The insurance service result for the first nine months of 2024 was up 45% to EUR 3.7 (2.6) billion. At EUR 1.8 billion, large loss payments were in line with expectations despite a large number of large loss events, remaining within the pro rata budget for the period of EUR 1.9 billion. Man-made losses amounted to EUR 488 million, while large loss payments for natural disasters totaled EUR 1.3 billion. The largest single loss incurred by the Group were the floods in Eastern Europe (EUR 265 million). Other large losses included Hurricane “Helene” in the USA and the floods in southern Germany. All in all, Primary Insurance reported large losses of EUR 422 million, while the corresponding figure for Reinsurance was EUR 1,304 million. The Group’s combined ratio improved to 91.2 (93.5) percent despite the large number of loss events.
According to the press release, the net insurance financial and investment result before currency effects remained almost stable at EUR 956 (1,004) million. Operating profit (EBIT) grew 33% to EUR 3.7 (2.8) billion, while Group net income rose 24% to EUR 1,592 (1,279) million.
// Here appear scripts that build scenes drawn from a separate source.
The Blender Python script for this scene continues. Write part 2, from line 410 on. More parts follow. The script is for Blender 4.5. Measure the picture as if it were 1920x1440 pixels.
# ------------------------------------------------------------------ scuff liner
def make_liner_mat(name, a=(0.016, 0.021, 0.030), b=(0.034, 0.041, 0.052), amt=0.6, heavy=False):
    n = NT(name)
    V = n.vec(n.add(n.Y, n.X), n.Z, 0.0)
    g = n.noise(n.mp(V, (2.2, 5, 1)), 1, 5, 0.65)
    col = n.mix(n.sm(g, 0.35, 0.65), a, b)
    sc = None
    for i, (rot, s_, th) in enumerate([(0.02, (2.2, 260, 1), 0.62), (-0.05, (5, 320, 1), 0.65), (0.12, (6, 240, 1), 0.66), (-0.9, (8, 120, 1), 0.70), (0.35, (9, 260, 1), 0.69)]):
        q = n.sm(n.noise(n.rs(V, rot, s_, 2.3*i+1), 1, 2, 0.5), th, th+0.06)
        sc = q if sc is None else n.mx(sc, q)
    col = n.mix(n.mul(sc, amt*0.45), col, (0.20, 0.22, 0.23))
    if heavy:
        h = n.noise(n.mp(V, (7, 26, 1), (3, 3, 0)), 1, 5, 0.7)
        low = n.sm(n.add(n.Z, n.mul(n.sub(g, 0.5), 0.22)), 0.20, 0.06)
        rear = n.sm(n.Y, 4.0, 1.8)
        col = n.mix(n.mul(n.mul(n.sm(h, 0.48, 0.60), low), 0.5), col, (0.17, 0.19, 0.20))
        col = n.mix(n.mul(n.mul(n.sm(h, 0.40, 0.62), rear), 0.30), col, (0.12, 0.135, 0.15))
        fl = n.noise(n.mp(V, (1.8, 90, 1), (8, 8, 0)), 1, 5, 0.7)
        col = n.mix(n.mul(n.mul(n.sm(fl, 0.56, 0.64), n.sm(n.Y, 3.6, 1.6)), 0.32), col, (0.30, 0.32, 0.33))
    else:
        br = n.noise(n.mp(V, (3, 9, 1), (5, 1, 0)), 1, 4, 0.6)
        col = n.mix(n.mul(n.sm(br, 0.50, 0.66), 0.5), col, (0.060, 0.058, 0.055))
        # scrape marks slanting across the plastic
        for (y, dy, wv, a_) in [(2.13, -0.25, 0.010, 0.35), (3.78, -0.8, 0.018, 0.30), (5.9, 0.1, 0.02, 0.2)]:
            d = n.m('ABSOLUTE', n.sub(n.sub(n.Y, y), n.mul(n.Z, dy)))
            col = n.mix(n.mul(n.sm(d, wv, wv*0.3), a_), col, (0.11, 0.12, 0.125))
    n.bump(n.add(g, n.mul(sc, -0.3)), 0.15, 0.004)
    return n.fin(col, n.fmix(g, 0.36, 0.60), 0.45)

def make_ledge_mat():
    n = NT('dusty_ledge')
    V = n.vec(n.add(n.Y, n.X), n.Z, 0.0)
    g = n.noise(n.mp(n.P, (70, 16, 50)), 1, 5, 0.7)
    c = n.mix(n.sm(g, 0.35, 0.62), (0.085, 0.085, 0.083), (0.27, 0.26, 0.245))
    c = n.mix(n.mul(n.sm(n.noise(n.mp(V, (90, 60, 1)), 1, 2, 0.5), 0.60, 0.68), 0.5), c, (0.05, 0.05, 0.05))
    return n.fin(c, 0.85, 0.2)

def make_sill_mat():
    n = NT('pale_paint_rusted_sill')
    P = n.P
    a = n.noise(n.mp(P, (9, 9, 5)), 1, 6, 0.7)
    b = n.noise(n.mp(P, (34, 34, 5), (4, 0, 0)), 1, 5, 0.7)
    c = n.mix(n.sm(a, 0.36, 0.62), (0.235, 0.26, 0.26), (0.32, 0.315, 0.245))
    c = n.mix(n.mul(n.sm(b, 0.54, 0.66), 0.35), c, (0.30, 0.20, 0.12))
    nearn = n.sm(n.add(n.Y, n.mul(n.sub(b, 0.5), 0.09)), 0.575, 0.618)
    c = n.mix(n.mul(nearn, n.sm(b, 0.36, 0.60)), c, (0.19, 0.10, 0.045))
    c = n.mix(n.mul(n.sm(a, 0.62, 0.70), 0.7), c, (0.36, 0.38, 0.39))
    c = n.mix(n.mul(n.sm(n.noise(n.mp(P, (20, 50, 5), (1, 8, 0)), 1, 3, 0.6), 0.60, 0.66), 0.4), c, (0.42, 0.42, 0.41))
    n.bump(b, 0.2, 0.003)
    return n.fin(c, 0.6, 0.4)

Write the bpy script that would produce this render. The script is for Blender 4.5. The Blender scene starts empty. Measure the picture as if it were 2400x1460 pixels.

The Solvency 2 ratio as at 30 September 2024 was 220% (30 June 2024: 218%).
The key takeaways of the report include:
- Insurance revenue up by a double-digit 12% to EUR 36.0 (32.3) billion
- Group net income rises twice as fast by 24% to EUR 1,592 (1,279) million
- Combined ratio improves to 91.2% (93.5%) despite numerous natural catastrophe events
- Return on equity of 19.4% (18.4%)
- New targets for 2024 and 2025: Talanx significantly lifts its earnings forecast for 2024 from more than EUR 1.7 billion to more than EUR 1.9 billion; projected Group net income for 2025 is more than EUR 2.1 billion.